**STATED GOAL:** Reproduce the span that opens at the line containing "Write part 2" and closes at the line containing "FYp = lambda", both lines included, without alteration and without any other line.

**ENTRIES:**
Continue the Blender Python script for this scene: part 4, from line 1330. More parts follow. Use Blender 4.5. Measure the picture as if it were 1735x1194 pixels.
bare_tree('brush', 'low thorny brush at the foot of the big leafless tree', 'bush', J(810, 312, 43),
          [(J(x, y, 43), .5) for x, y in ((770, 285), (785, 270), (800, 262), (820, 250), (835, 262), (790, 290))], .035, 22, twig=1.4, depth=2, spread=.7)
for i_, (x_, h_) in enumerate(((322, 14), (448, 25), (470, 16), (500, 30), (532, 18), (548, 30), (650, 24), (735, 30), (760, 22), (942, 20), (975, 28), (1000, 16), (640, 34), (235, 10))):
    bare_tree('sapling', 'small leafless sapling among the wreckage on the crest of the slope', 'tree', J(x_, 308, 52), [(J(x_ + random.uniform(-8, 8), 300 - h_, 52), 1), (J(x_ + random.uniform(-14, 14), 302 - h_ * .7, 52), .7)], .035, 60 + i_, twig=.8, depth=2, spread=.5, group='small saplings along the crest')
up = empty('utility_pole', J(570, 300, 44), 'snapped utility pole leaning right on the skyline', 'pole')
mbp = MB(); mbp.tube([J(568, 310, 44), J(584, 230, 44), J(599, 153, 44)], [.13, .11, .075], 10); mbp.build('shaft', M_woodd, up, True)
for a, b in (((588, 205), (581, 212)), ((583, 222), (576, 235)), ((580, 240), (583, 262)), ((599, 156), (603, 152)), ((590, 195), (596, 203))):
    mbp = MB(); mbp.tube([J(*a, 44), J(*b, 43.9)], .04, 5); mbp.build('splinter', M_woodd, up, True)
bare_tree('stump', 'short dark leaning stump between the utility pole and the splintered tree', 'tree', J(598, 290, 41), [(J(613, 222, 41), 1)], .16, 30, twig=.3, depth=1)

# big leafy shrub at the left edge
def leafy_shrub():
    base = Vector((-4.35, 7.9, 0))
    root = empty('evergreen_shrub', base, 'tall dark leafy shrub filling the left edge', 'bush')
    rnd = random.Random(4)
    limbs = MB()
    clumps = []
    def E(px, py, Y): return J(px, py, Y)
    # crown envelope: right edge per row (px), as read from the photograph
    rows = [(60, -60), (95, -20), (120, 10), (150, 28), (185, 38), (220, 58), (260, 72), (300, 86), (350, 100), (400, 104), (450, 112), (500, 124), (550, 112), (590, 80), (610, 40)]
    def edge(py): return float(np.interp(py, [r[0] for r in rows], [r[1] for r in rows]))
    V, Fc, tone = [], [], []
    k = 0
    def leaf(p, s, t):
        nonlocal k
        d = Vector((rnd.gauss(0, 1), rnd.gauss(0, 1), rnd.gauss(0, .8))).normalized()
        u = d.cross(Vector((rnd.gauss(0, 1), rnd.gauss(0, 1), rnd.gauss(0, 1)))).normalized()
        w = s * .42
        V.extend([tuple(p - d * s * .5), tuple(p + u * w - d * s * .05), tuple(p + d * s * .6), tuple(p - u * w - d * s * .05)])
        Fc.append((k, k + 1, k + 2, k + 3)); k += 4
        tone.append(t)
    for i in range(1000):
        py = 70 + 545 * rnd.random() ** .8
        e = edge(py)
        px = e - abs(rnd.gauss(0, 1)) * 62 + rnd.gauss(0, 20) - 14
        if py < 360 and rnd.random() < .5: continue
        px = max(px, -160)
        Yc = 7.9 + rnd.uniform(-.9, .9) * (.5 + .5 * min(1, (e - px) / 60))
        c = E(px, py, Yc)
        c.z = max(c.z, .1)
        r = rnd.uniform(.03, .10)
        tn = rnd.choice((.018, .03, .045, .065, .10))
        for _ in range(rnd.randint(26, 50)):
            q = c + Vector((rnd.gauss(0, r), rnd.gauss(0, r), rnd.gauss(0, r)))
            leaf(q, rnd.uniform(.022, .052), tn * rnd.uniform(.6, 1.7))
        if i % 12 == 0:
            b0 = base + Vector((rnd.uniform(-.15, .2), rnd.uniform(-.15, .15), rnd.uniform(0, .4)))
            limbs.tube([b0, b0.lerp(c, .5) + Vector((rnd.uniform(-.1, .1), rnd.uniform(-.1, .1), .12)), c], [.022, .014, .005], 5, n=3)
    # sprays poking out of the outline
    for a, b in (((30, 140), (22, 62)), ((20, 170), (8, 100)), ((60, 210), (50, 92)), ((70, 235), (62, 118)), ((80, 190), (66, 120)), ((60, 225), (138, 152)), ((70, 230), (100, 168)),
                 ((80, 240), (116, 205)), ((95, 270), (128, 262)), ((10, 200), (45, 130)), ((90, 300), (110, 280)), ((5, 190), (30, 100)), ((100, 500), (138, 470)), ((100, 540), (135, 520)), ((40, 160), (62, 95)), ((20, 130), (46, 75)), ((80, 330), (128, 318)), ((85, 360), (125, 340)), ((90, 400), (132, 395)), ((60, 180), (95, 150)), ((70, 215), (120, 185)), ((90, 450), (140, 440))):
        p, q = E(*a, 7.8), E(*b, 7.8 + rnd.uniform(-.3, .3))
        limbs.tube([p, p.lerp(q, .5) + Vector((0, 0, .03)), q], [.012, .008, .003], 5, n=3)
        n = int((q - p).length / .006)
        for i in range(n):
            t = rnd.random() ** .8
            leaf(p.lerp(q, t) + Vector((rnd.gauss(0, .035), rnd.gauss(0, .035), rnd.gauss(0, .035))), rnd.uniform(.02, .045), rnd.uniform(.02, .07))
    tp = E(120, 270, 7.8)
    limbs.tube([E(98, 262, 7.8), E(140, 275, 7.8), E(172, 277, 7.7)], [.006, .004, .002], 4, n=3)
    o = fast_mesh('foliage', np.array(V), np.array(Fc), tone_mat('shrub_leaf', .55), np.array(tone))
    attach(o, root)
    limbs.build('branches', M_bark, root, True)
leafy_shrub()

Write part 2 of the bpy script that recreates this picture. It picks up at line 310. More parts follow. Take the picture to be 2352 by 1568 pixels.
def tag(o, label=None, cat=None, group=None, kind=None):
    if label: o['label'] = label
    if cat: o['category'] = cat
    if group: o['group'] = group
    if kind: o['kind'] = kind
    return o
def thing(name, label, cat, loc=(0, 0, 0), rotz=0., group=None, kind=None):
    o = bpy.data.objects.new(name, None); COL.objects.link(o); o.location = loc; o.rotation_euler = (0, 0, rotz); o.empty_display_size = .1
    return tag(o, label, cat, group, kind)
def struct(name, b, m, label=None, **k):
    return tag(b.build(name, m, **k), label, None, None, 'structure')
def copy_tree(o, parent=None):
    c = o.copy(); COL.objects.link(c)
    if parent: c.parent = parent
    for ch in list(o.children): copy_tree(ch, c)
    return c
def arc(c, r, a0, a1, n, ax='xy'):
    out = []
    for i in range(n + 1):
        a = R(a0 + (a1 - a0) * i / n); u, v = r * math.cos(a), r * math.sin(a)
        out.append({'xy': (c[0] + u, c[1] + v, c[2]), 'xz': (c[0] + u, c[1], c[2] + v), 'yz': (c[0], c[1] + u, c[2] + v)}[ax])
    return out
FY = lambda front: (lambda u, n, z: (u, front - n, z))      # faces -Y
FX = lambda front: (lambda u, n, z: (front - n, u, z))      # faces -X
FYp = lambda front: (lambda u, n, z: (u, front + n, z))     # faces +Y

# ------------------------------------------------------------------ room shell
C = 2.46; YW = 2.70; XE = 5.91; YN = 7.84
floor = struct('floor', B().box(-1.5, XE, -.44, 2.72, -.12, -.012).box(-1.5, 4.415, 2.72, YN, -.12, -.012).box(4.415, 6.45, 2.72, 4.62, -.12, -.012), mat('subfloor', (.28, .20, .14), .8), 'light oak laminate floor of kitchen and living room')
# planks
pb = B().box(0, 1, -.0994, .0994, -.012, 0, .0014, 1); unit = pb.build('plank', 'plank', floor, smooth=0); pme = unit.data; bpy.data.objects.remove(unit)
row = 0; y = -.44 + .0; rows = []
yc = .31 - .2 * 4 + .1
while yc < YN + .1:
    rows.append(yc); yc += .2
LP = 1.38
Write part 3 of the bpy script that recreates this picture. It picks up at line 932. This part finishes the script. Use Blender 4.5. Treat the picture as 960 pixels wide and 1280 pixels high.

**CORRECT RESULT:**
Write part 2 of the bpy script that recreates this picture. It picks up at line 310. More parts follow. Take the picture to be 2352 by 1568 pixels.
def tag(o, label=None, cat=None, group=None, kind=None):
    if label: o['label'] = label
    if cat: o['category'] = cat
    if group: o['group'] = group
    if kind: o['kind'] = kind
    return o
def thing(name, label, cat, loc=(0, 0, 0), rotz=0., group=None, kind=None):
    o = bpy.data.objects.new(name, None); COL.objects.link(o); o.location = loc; o.rotation_euler = (0, 0, rotz); o.empty_display_size = .1
    return tag(o, label, cat, group, kind)
def struct(name, b, m, label=None, **k):
    return tag(b.build(name, m, **k), label, None, None, 'structure')
def copy_tree(o, parent=None):
    c = o.copy(); COL.objects.link(c)
    if parent: c.parent = parent
    for ch in list(o.children): copy_tree(ch, c)
    return c
def arc(c, r, a0, a1, n, ax='xy'):
    out = []
    for i in range(n + 1):
        a = R(a0 + (a1 - a0) * i / n); u, v = r * math.cos(a), r * math.sin(a)
        out.append({'xy': (c[0] + u, c[1] + v, c[2]), 'xz': (c[0] + u, c[1], c[2] + v), 'yz': (c[0], c[1] + u, c[2] + v)}[ax])
    return out
FY = lambda front: (lambda u, n, z: (u, front - n, z))      # faces -Y
FX = lambda front: (lambda u, n, z: (front - n, u, z))      # faces -X
FYp = lambda front: (lambda u, n, z: (u, front + n, z))     # faces +Y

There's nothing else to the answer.